Short task - Look at the data below and print exactly the lines from its first line through the line with "sc.cycles.transparent_max_bounces = 24"; the pictures stay out of the copy.

Recorded data -
┌──

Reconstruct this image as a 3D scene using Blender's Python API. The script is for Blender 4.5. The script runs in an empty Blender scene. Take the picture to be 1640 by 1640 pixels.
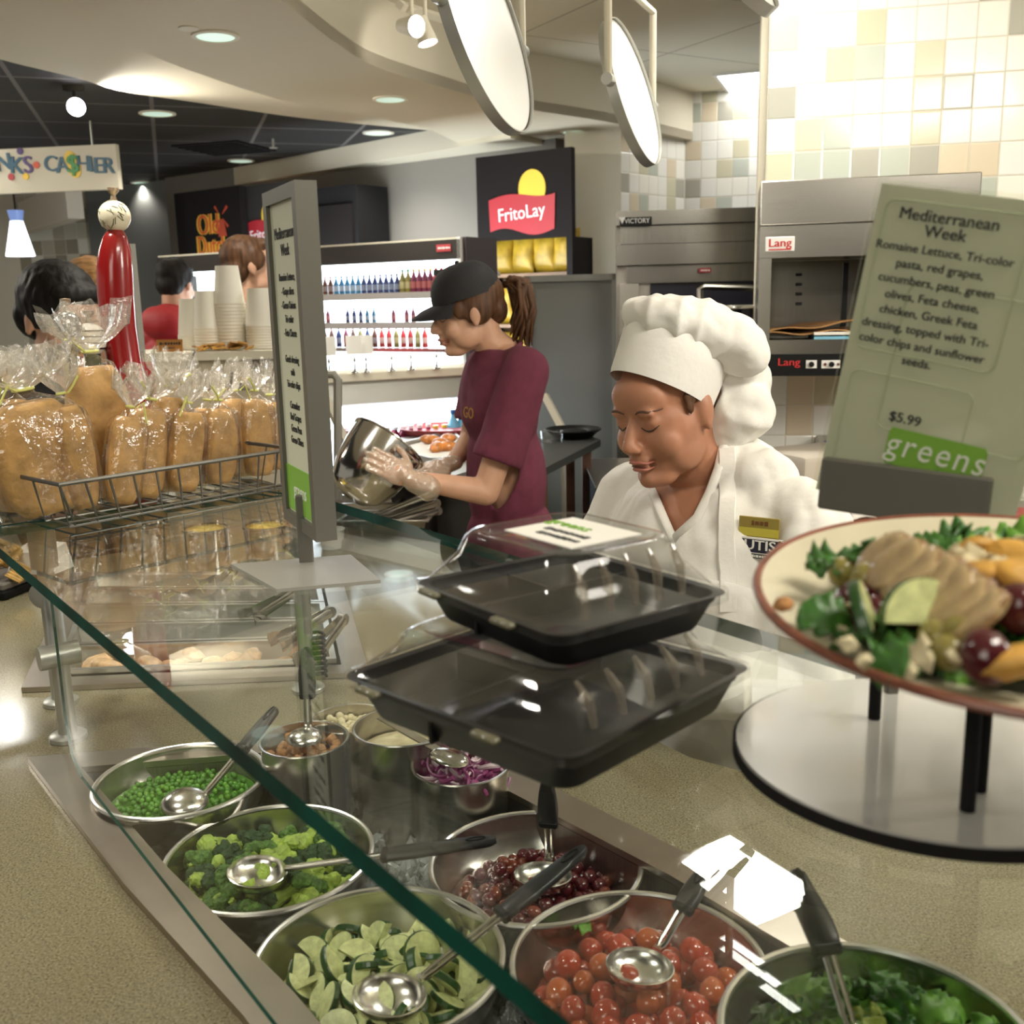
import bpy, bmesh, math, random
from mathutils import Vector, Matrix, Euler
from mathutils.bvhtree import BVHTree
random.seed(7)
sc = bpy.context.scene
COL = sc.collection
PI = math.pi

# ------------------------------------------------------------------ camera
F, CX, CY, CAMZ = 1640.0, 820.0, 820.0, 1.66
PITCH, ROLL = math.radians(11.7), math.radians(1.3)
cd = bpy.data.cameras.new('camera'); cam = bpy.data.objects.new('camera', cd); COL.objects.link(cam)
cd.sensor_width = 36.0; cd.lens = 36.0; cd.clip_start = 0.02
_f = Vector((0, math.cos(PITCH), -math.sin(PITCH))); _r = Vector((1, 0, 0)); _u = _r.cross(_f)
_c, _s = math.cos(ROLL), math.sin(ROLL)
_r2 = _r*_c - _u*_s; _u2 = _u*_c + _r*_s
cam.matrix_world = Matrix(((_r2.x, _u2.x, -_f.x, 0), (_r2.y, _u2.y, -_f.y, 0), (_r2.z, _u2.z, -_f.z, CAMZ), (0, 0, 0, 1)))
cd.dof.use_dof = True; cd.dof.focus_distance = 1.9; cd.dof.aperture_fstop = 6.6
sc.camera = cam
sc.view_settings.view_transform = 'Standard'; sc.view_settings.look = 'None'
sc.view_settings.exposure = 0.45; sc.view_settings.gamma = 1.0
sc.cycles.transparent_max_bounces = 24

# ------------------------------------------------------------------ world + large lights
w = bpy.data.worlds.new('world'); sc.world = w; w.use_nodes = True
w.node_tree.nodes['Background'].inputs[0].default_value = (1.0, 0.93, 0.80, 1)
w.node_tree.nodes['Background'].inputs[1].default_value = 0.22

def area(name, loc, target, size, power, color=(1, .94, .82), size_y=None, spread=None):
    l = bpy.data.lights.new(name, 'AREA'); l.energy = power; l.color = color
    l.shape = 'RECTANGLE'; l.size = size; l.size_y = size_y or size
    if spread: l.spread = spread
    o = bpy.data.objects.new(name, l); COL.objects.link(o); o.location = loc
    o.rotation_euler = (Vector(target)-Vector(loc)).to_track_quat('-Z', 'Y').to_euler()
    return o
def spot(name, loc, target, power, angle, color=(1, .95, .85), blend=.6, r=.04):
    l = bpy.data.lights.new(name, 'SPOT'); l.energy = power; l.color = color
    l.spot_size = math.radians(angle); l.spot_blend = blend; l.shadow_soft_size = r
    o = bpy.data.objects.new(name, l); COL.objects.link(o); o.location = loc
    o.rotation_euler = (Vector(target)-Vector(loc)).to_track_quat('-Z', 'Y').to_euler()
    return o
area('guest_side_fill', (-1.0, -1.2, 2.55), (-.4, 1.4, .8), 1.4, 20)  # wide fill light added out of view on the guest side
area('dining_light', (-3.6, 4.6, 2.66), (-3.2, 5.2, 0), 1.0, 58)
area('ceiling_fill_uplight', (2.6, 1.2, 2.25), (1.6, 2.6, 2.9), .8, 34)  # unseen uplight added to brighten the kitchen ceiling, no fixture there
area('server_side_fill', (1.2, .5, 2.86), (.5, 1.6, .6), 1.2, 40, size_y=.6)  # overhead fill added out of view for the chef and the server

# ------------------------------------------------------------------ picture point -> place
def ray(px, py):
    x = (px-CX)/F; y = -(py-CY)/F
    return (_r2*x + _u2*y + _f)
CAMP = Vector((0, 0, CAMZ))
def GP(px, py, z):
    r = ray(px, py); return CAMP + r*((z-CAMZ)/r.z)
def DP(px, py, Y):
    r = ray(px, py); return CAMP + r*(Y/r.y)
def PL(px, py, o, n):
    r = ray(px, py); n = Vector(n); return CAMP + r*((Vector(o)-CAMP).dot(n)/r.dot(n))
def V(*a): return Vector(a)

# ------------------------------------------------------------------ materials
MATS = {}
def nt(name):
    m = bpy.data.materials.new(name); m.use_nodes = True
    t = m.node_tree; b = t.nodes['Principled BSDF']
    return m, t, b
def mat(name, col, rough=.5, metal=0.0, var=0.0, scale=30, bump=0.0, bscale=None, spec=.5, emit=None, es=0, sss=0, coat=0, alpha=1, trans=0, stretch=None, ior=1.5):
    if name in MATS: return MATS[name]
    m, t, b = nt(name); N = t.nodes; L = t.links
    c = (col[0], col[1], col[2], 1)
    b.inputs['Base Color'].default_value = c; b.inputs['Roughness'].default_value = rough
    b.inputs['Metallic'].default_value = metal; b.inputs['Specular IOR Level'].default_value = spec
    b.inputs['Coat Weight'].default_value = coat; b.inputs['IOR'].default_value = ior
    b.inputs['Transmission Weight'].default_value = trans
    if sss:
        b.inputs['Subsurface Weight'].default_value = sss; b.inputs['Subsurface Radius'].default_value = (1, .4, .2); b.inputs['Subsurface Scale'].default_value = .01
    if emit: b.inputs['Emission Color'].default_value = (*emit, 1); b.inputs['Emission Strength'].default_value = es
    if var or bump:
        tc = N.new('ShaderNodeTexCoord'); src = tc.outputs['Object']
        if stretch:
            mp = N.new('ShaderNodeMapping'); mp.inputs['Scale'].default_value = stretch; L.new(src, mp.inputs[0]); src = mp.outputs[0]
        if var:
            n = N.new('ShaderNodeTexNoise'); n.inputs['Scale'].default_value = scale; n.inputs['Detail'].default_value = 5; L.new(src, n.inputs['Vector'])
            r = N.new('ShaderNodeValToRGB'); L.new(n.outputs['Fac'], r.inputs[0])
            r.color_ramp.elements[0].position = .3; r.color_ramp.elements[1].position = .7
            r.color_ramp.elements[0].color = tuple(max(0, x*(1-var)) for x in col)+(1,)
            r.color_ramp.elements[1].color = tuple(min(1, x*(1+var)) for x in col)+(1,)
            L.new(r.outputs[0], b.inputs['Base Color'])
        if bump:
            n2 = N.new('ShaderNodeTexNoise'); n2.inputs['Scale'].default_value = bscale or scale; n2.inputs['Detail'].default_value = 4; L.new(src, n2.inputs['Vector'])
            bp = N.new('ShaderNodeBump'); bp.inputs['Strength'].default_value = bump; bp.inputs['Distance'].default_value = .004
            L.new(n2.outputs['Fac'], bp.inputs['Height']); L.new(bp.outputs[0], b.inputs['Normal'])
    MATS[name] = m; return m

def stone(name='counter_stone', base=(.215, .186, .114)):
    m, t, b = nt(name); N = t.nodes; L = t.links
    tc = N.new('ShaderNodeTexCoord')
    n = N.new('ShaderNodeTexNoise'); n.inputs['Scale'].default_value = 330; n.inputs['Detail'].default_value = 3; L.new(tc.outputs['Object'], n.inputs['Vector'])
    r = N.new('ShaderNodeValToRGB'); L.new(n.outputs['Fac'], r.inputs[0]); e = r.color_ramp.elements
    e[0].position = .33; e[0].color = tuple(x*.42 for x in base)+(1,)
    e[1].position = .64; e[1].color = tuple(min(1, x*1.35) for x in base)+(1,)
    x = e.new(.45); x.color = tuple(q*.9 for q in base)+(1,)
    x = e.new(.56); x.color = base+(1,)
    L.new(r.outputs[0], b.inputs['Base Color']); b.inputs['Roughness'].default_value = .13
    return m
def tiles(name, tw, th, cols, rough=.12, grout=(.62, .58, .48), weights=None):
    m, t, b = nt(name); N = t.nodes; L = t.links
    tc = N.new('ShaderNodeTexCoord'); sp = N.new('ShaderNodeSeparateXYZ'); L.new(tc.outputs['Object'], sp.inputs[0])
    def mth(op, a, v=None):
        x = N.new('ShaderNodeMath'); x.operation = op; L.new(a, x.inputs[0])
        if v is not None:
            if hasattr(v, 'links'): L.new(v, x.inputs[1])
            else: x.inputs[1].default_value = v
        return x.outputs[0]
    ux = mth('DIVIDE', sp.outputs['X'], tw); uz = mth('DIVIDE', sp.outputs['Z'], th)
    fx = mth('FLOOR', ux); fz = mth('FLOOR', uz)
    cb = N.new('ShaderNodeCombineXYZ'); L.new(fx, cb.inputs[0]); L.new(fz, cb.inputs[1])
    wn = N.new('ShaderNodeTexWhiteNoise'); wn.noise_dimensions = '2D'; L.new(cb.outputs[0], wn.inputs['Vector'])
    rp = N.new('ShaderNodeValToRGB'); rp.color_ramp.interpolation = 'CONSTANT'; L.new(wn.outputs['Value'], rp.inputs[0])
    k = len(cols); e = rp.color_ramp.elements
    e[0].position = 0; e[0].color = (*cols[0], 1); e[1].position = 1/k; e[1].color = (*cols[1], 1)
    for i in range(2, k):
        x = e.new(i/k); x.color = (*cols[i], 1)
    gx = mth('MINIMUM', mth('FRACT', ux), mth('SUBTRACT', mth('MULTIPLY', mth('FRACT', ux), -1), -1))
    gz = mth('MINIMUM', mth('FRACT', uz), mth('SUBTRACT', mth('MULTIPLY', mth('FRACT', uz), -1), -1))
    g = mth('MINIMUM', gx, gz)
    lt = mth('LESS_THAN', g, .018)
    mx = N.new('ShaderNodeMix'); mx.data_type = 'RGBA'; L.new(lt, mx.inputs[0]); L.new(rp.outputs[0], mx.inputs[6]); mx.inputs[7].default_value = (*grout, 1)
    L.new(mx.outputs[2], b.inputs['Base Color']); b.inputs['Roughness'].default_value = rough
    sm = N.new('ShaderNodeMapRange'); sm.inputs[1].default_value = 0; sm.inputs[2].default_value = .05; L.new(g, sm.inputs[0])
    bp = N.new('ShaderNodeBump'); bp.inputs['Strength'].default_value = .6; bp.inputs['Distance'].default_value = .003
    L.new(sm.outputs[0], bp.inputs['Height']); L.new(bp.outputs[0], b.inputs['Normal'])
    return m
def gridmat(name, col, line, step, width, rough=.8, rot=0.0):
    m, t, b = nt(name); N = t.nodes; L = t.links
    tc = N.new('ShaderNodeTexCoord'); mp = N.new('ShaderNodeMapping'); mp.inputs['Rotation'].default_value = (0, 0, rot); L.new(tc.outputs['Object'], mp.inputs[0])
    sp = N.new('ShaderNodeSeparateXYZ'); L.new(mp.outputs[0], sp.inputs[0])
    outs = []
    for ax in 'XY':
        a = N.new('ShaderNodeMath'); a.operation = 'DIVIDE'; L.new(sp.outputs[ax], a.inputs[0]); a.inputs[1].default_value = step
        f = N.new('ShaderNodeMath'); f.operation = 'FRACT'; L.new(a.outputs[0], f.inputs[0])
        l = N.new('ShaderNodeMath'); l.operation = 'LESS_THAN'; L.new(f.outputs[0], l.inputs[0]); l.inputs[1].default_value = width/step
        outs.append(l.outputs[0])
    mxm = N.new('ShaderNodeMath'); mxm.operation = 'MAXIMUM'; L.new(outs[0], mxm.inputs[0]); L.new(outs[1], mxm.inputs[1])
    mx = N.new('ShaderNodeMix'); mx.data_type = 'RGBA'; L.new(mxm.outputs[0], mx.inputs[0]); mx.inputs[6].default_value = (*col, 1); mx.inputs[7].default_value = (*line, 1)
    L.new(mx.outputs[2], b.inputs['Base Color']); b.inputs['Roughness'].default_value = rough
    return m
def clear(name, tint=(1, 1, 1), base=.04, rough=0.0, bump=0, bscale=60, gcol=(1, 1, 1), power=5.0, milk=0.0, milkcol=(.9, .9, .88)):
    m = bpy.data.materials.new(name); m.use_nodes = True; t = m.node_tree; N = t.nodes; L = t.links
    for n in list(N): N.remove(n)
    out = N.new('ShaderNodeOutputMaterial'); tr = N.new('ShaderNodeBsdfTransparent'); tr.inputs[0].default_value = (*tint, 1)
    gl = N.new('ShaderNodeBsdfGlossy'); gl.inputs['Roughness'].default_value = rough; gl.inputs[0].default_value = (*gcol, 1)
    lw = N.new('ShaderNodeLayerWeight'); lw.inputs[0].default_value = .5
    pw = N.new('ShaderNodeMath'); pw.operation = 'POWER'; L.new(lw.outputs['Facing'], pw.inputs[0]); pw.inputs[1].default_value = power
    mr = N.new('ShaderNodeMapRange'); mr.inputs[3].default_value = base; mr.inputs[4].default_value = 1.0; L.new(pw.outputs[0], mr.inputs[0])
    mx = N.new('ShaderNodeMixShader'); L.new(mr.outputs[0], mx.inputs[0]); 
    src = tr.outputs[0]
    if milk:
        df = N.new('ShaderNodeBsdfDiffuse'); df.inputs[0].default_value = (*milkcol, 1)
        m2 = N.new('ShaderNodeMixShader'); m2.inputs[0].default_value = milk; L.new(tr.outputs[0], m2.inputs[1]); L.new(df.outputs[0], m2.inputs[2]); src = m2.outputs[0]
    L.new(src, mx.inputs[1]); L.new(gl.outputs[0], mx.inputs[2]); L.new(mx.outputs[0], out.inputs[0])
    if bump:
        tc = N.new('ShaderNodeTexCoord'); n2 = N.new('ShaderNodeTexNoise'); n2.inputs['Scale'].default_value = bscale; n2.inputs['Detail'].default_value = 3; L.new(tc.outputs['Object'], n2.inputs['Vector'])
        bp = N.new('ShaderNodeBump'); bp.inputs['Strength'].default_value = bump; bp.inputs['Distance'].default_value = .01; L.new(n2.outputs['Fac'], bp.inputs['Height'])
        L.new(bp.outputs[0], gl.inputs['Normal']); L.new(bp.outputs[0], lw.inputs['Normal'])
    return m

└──

The completed task -
Reconstruct this image as a 3D scene using Blender's Python API. The script is for Blender 4.5. The script runs in an empty Blender scene. Take the picture to be 1640 by 1640 pixels.
import bpy, bmesh, math, random
from mathutils import Vector, Matrix, Euler
from mathutils.bvhtree import BVHTree
random.seed(7)
sc = bpy.context.scene
COL = sc.collection
PI = math.pi

# ------------------------------------------------------------------ camera
F, CX, CY, CAMZ = 1640.0, 820.0, 820.0, 1.66
PITCH, ROLL = math.radians(11.7), math.radians(1.3)
cd = bpy.data.cameras.new('camera'); cam = bpy.data.objects.new('camera', cd); COL.objects.link(cam)
cd.sensor_width = 36.0; cd.lens = 36.0; cd.clip_start = 0.02
_f = Vector((0, math.cos(PITCH), -math.sin(PITCH))); _r = Vector((1, 0, 0)); _u = _r.cross(_f)
_c, _s = math.cos(ROLL), math.sin(ROLL)
_r2 = _r*_c - _u*_s; _u2 = _u*_c + _r*_s
cam.matrix_world = Matrix(((_r2.x, _u2.x, -_f.x, 0), (_r2.y, _u2.y, -_f.y, 0), (_r2.z, _u2.z, -_f.z, CAMZ), (0, 0, 0, 1)))
cd.dof.use_dof = True; cd.dof.focus_distance = 1.9; cd.dof.aperture_fstop = 6.6
sc.camera = cam
sc.view_settings.view_transform = 'Standard'; sc.view_settings.look = 'None'
sc.view_settings.exposure = 0.45; sc.view_settings.gamma = 1.0
sc.cycles.transparent_max_bounces = 24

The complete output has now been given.